A boy passes an oil field set aflame by retreating ISIS fighters ahead of the Mosul offensive in Qayyarah, Iraq.Carl Court/Getty Images

As Iraqi and Kurdish forces join US allies taking back Mosul, retreating Islamic State forces are setting fire to oil fields and other chemical facilities, burning some 5,000 barrels daily and blanketing the region in acrid smoke.

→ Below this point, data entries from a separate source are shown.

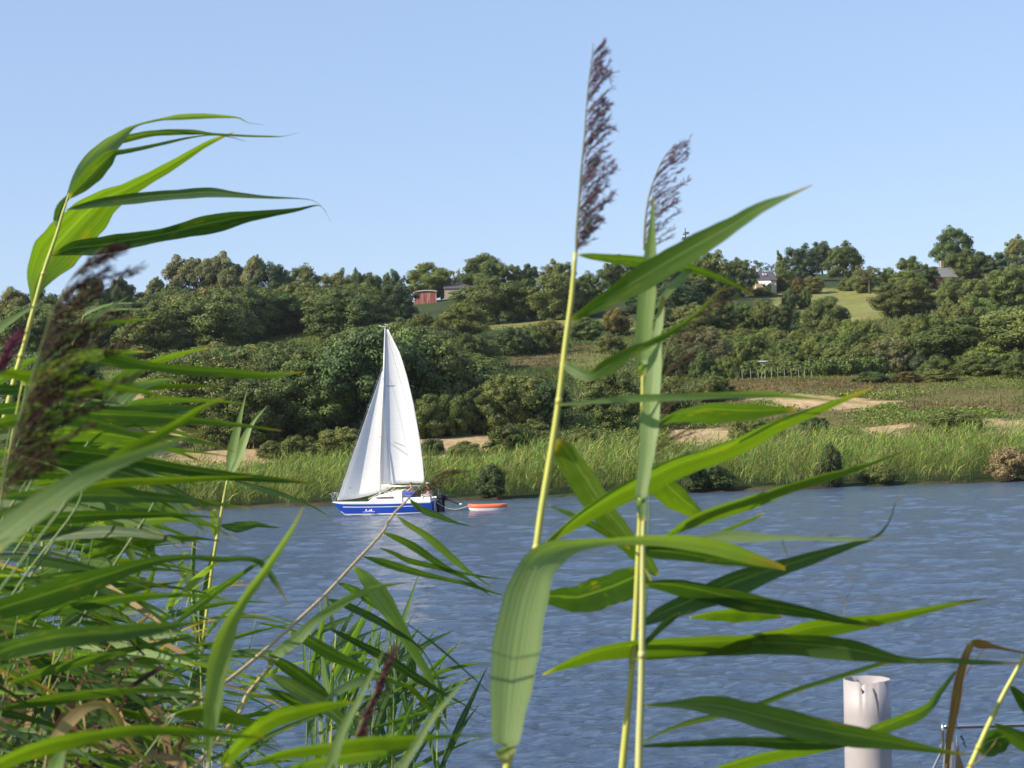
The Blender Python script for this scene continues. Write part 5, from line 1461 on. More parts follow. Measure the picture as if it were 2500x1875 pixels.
leaf(r, cD, [(1372, 1250, 30), (1400, 1238, 46), (1352, 1262, 60), (1300, 1280, 62), (1250, 1294, 54), (1215, 1292, 40), (1180, 1290, 26), (1155, 1284, 6)][1:], D + .2, D + .05, -38, -30, 'd')
leaf(r, cD, [(1420, 1243, 10), (1385, 1203, 30), (1335, 1150, 42), (1288, 1085, 46), (1248, 1022, 47), (1218, 978, 40), (1200, 960, 24), (1193, 962, 8)], D + .2, D + .1, -60, -60, 'y')
leaf(r, cD, [(1378, 1354, 4), (1419, 1331, 24), (1467, 1311, 38), (1527, 1288, 46), (1587, 1263, 48), (1635, 1245, 43), (1683, 1228, 33), (1731, 1213, 26), (1803, 1190, 17), (1851, 1174, 11), (1893, 1159, 6), (1920, 1128, 3), (1935, 1085, 2), (1952, 1055, 1)], D - .1, D + .1, -22, -40, 'b')
leaf(r, cD, [(1375, 1425, 4), (1450, 1410, 26), (1560, 1398, 36), (1650, 1392, 40), (1728, 1394, 42), (1824, 1403, 40), (1888, 1414, 28), (1936, 1424, 16), (1985, 1428, 10), (2050, 1427, 10), (2120, 1431, 9), (2205, 1433, 4)], D + .05, D + .05, -45, -10, 'g')
leaf(r, cD, [(1372, 1612, 4), (1440, 1609, 10), (1504, 1606, 14), (1600, 1602, 18), (1696, 1606, 27), (1792, 1607, 26), (1860, 1600, 8)], D, D, -30, -40, 'd')
leaf(r, cD, [(1480, 1690, 6), (1560, 1662, 26), (1664, 1636, 36), (1760, 1620, 29), (1830, 1609, 12), (1866, 1604, 3)], D + .1, D + .2, -62, -62, 'y')
D = 2.62
r = reed('right one of the twin reed stems, with a long twisted pale leaf standing beside it', cD, (1385, 1659), D)
stem(r, cD, [(1392, 1090, 9), (1389, 1180, 11), (1388, 1300, 13), (1387, 1400, 14), (1385, 1500, 15), (1382, 1580, 16), (1380, 1662, 17)], D, col='p')
leaf(r, cD, [(1388, 1125, 12), (1385, 1075, 20), (1390, 1030, 22), (1398, 975, 29), (1403, 915, 33), (1407, 860, 31), (1413, 800, 24), (1418, 745, 18), (1424, 700, 14), (1429, 665, 10), (1433, 640, 4)], D - .05, D + .05, 12, 30, 'p', fold=.3)
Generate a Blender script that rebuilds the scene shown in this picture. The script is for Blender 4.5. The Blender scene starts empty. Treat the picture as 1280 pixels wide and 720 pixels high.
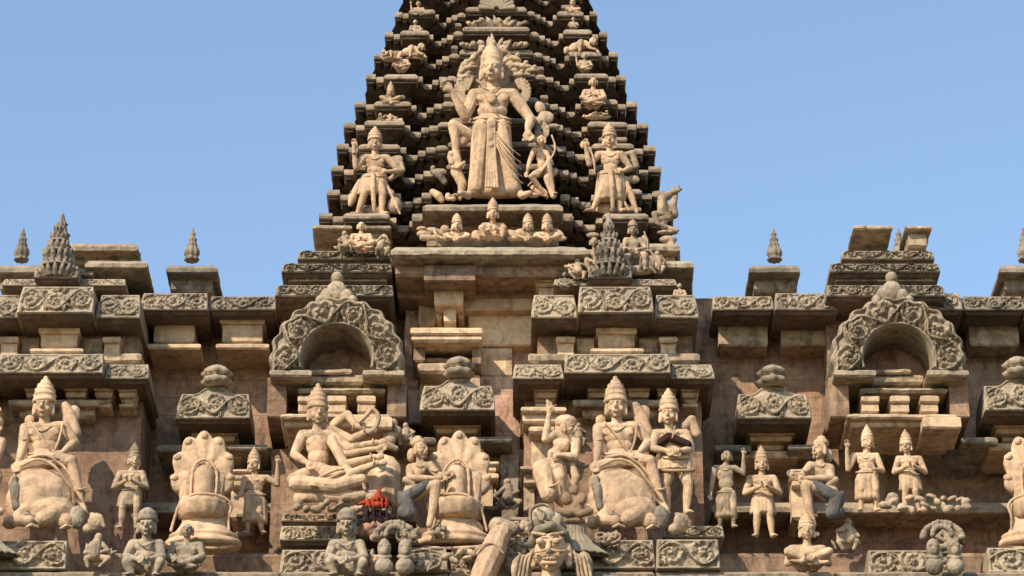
import bpy, bmesh, math, random
import numpy as np
from mathutils import Vector, Matrix, noise
random.seed(7)
sc = bpy.context.scene
COL = sc.collection
PITCH = math.radians(25.0); CP, SP = math.cos(PITCH), math.sin(PITCH)
FPX = 4000.0; CAMZ = 1.6
# ------------------------------------------------------------------ camera
cam = bpy.data.cameras.new('camera'); co = bpy.data.objects.new('camera', cam); COL.objects.link(co)
co.location = (0, 0, CAMZ); co.rotation_euler = (math.radians(90)+PITCH, 0, 0)
cam.sensor_width = 36; cam.lens = 36*FPX/1280.0; cam.clip_start = .5; cam.clip_end = 5000
sc.camera = co

def ray(px, py):
    u = (px-640)/FPX; v = (360-py)/FPX
    return Vector((u, CP - SP*v, SP + CP*v))
def pt(px, py, Y):                       # a photo pixel as a point on the upright plane y=Y
    d = ray(px, py); t = Y/d.y
    return Vector((0, 0, CAMZ)) + d*t
def scl(py, Y):                          # metres per pixel there
    return (Y/ray(640, py).y)/FPX
def towerY(py):                          # the tower leans back as it rises
    return 36.0 + (303-py)*0.0042

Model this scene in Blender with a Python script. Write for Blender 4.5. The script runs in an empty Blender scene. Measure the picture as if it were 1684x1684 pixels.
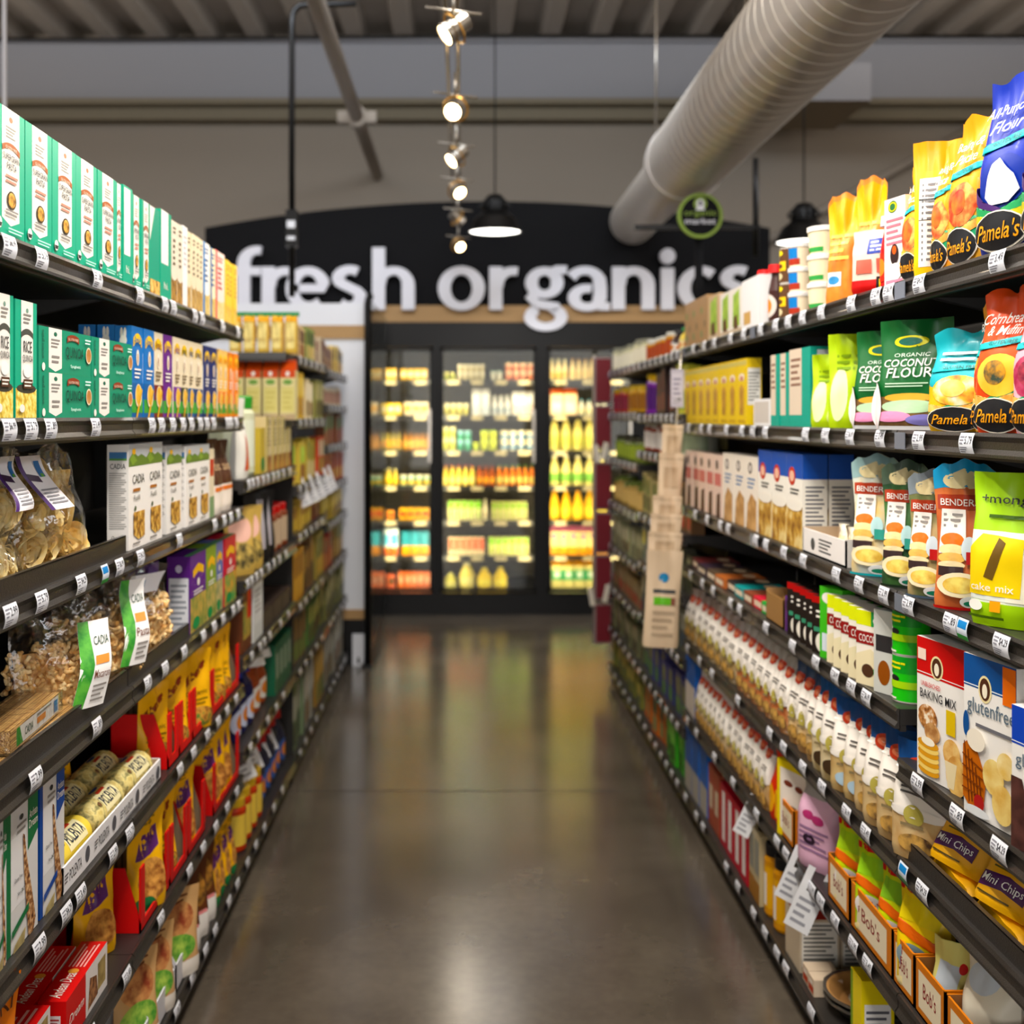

Getty photographer Carl Court saw the devastation late last week while working 35 miles south of the city. “It was apocalyptic,” he says. “It sounds cliché, but it was.” Court immediately sought something to provide a sense of scale. As if on cue, a shoeless young boy on a bicycle rolled up, abruptly stopped, and simply stared. "He seemed to be more interested in what I was doing than in the plumes of smoke billowing behind him," he says.

The oil field sits just outside Qayyarah, a small town that ISIS controlled until Iraqi forces advanced on Mosul two months ago. Islamic State fighters torched the oil and a nearby sulphur plant, creating a smokescreen for their retreat. And a vision of hell for the 20,000 people left in their wake.